══ DATASET SECTION
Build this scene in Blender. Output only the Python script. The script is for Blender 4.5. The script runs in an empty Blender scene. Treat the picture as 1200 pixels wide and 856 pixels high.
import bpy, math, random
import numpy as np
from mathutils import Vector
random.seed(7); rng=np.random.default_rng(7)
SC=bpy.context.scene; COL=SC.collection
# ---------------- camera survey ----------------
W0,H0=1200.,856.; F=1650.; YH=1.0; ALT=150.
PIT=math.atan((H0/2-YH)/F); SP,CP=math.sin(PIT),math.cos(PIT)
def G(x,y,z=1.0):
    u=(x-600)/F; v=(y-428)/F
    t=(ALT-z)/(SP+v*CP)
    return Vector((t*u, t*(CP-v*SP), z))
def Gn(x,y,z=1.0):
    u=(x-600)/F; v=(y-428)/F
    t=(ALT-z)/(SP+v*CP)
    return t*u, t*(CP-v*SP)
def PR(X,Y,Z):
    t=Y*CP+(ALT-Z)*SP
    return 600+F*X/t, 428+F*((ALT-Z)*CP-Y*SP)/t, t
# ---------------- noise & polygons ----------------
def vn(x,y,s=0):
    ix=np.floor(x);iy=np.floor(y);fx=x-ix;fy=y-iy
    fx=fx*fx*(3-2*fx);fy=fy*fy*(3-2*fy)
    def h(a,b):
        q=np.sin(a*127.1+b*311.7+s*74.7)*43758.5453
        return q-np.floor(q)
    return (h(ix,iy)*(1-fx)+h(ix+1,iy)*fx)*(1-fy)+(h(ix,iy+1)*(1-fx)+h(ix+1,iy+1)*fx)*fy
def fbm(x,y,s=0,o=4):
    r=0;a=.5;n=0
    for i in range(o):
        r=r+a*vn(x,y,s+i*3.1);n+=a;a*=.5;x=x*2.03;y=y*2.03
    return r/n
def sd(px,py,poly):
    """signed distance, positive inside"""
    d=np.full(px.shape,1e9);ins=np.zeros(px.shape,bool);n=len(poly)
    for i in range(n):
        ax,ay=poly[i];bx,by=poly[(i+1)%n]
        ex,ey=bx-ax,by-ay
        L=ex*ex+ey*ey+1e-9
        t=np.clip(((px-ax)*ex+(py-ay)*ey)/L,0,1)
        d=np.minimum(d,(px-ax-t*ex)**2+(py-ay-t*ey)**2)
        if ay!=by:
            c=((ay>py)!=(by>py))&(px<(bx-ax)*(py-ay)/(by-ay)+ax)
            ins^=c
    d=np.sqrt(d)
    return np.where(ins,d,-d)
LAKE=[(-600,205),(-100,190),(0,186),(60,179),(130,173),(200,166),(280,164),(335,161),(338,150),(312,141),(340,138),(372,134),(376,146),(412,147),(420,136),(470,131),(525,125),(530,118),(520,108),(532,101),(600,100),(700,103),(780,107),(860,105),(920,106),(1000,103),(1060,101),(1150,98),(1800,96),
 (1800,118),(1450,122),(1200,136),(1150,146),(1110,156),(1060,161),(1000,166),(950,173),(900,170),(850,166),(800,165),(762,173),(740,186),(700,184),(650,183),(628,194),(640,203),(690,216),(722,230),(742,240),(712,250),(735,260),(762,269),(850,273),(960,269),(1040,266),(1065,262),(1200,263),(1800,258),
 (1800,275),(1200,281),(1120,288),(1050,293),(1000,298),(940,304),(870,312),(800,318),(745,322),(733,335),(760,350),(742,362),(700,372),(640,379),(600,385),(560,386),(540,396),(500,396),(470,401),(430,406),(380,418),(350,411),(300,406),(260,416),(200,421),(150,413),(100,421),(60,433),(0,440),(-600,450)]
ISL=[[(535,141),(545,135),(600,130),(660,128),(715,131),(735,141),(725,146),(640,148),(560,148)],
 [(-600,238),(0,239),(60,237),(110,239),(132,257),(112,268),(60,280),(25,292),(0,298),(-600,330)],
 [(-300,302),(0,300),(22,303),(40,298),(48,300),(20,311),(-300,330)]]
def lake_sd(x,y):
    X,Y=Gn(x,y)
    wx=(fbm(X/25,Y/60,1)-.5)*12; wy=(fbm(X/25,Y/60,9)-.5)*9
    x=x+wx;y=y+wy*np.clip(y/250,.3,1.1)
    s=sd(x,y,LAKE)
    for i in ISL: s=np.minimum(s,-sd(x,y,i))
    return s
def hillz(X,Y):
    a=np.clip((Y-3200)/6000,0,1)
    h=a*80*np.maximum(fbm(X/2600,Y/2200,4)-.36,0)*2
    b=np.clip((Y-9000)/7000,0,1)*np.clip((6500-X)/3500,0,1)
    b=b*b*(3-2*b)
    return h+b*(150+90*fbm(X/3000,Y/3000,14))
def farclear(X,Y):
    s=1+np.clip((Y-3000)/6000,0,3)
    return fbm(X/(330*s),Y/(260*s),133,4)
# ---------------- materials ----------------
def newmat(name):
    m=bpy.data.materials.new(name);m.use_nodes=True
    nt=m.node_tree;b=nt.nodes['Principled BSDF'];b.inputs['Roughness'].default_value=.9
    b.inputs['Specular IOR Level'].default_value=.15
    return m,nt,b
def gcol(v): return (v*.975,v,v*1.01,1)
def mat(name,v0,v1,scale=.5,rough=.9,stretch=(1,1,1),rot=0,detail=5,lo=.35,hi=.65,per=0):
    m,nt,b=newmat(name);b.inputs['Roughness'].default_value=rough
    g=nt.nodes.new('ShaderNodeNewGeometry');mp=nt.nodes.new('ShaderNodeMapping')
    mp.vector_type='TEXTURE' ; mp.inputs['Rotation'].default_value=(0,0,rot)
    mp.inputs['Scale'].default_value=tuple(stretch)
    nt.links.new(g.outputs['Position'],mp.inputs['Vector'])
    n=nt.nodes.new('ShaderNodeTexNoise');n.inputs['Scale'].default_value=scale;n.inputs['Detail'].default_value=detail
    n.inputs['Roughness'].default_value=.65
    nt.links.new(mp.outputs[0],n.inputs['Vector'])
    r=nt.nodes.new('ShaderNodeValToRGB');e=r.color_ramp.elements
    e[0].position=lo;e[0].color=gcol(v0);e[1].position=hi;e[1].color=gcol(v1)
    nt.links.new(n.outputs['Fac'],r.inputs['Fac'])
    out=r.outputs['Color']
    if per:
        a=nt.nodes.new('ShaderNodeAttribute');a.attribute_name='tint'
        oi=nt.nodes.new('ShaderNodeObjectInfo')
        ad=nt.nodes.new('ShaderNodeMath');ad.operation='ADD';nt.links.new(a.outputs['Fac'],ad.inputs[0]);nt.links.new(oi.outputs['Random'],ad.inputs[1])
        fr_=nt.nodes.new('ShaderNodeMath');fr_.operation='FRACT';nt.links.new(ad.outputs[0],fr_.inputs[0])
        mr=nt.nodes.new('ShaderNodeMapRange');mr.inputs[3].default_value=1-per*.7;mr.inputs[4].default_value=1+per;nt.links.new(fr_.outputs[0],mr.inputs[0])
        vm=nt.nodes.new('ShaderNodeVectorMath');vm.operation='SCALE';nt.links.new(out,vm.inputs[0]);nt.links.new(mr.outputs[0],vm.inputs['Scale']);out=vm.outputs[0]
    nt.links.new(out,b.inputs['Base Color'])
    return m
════
- **WRITTEN REQUEST**
Go through the listing and print each line exactly as it appears.

- **ANSWER FOR THE TASK**
Build this scene in Blender. Output only the Python script. The script is for Blender 4.5. The script runs in an empty Blender scene. Treat the picture as 1200 pixels wide and 856 pixels high.
import bpy, math, random
import numpy as np
from mathutils import Vector
random.seed(7); rng=np.random.default_rng(7)
SC=bpy.context.scene; COL=SC.collection
# ---------------- camera survey ----------------
W0,H0=1200.,856.; F=1650.; YH=1.0; ALT=150.
PIT=math.atan((H0/2-YH)/F); SP,CP=math.sin(PIT),math.cos(PIT)
def G(x,y,z=1.0):
    u=(x-600)/F; v=(y-428)/F
    t=(ALT-z)/(SP+v*CP)
    return Vector((t*u, t*(CP-v*SP), z))
def Gn(x,y,z=1.0):
    u=(x-600)/F; v=(y-428)/F
    t=(ALT-z)/(SP+v*CP)
    return t*u, t*(CP-v*SP)
def PR(X,Y,Z):
    t=Y*CP+(ALT-Z)*SP
    return 600+F*X/t, 428+F*((ALT-Z)*CP-Y*SP)/t, t
# ---------------- noise & polygons ----------------
def vn(x,y,s=0):
    ix=np.floor(x);iy=np.floor(y);fx=x-ix;fy=y-iy
    fx=fx*fx*(3-2*fx);fy=fy*fy*(3-2*fy)
    def h(a,b):
        q=np.sin(a*127.1+b*311.7+s*74.7)*43758.5453
        return q-np.floor(q)
    return (h(ix,iy)*(1-fx)+h(ix+1,iy)*fx)*(1-fy)+(h(ix,iy+1)*(1-fx)+h(ix+1,iy+1)*fx)*fy
def fbm(x,y,s=0,o=4):
    r=0;a=.5;n=0
    for i in range(o):
        r=r+a*vn(x,y,s+i*3.1);n+=a;a*=.5;x=x*2.03;y=y*2.03
    return r/n
def sd(px,py,poly):
    """signed distance, positive inside"""
    d=np.full(px.shape,1e9);ins=np.zeros(px.shape,bool);n=len(poly)
    for i in range(n):
        ax,ay=poly[i];bx,by=poly[(i+1)%n]
        ex,ey=bx-ax,by-ay
        L=ex*ex+ey*ey+1e-9
        t=np.clip(((px-ax)*ex+(py-ay)*ey)/L,0,1)
        d=np.minimum(d,(px-ax-t*ex)**2+(py-ay-t*ey)**2)
        if ay!=by:
            c=((ay>py)!=(by>py))&(px<(bx-ax)*(py-ay)/(by-ay)+ax)
            ins^=c
    d=np.sqrt(d)
    return np.where(ins,d,-d)
LAKE=[(-600,205),(-100,190),(0,186),(60,179),(130,173),(200,166),(280,164),(335,161),(338,150),(312,141),(340,138),(372,134),(376,146),(412,147),(420,136),(470,131),(525,125),(530,118),(520,108),(532,101),(600,100),(700,103),(780,107),(860,105),(920,106),(1000,103),(1060,101),(1150,98),(1800,96),
 (1800,118),(1450,122),(1200,136),(1150,146),(1110,156),(1060,161),(1000,166),(950,173),(900,170),(850,166),(800,165),(762,173),(740,186),(700,184),(650,183),(628,194),(640,203),(690,216),(722,230),(742,240),(712,250),(735,260),(762,269),(850,273),(960,269),(1040,266),(1065,262),(1200,263),(1800,258),
 (1800,275),(1200,281),(1120,288),(1050,293),(1000,298),(940,304),(870,312),(800,318),(745,322),(733,335),(760,350),(742,362),(700,372),(640,379),(600,385),(560,386),(540,396),(500,396),(470,401),(430,406),(380,418),(350,411),(300,406),(260,416),(200,421),(150,413),(100,421),(60,433),(0,440),(-600,450)]
ISL=[[(535,141),(545,135),(600,130),(660,128),(715,131),(735,141),(725,146),(640,148),(560,148)],
 [(-600,238),(0,239),(60,237),(110,239),(132,257),(112,268),(60,280),(25,292),(0,298),(-600,330)],
 [(-300,302),(0,300),(22,303),(40,298),(48,300),(20,311),(-300,330)]]
def lake_sd(x,y):
    X,Y=Gn(x,y)
    wx=(fbm(X/25,Y/60,1)-.5)*12; wy=(fbm(X/25,Y/60,9)-.5)*9
    x=x+wx;y=y+wy*np.clip(y/250,.3,1.1)
    s=sd(x,y,LAKE)
    for i in ISL: s=np.minimum(s,-sd(x,y,i))
    return s
def hillz(X,Y):
    a=np.clip((Y-3200)/6000,0,1)
    h=a*80*np.maximum(fbm(X/2600,Y/2200,4)-.36,0)*2
    b=np.clip((Y-9000)/7000,0,1)*np.clip((6500-X)/3500,0,1)
    b=b*b*(3-2*b)
    return h+b*(150+90*fbm(X/3000,Y/3000,14))
def farclear(X,Y):
    s=1+np.clip((Y-3000)/6000,0,3)
    return fbm(X/(330*s),Y/(260*s),133,4)
# ---------------- materials ----------------
def newmat(name):
    m=bpy.data.materials.new(name);m.use_nodes=True
    nt=m.node_tree;b=nt.nodes['Principled BSDF'];b.inputs['Roughness'].default_value=.9
    b.inputs['Specular IOR Level'].default_value=.15
    return m,nt,b
def gcol(v): return (v*.975,v,v*1.01,1)
def mat(name,v0,v1,scale=.5,rough=.9,stretch=(1,1,1),rot=0,detail=5,lo=.35,hi=.65,per=0):
    m,nt,b=newmat(name);b.inputs['Roughness'].default_value=rough
    g=nt.nodes.new('ShaderNodeNewGeometry');mp=nt.nodes.new('ShaderNodeMapping')
    mp.vector_type='TEXTURE' ; mp.inputs['Rotation'].default_value=(0,0,rot)
    mp.inputs['Scale'].default_value=tuple(stretch)
    nt.links.new(g.outputs['Position'],mp.inputs['Vector'])
    n=nt.nodes.new('ShaderNodeTexNoise');n.inputs['Scale'].default_value=scale;n.inputs['Detail'].default_value=detail
    n.inputs['Roughness'].default_value=.65
    nt.links.new(mp.outputs[0],n.inputs['Vector'])
    r=nt.nodes.new('ShaderNodeValToRGB');e=r.color_ramp.elements
    e[0].position=lo;e[0].color=gcol(v0);e[1].position=hi;e[1].color=gcol(v1)
    nt.links.new(n.outputs['Fac'],r.inputs['Fac'])
    out=r.outputs['Color']
    if per:
        a=nt.nodes.new('ShaderNodeAttribute');a.attribute_name='tint'
        oi=nt.nodes.new('ShaderNodeObjectInfo')
        ad=nt.nodes.new('ShaderNodeMath');ad.operation='ADD';nt.links.new(a.outputs['Fac'],ad.inputs[0]);nt.links.new(oi.outputs['Random'],ad.inputs[1])
        fr_=nt.nodes.new('ShaderNodeMath');fr_.operation='FRACT';nt.links.new(ad.outputs[0],fr_.inputs[0])
        mr=nt.nodes.new('ShaderNodeMapRange');mr.inputs[3].default_value=1-per*.7;mr.inputs[4].default_value=1+per;nt.links.new(fr_.outputs[0],mr.inputs[0])
        vm=nt.nodes.new('ShaderNodeVectorMath');vm.operation='SCALE';nt.links.new(out,vm.inputs[0]);nt.links.new(mr.outputs[0],vm.inputs['Scale']);out=vm.outputs[0]
    nt.links.new(out,b.inputs['Base Color'])
    return m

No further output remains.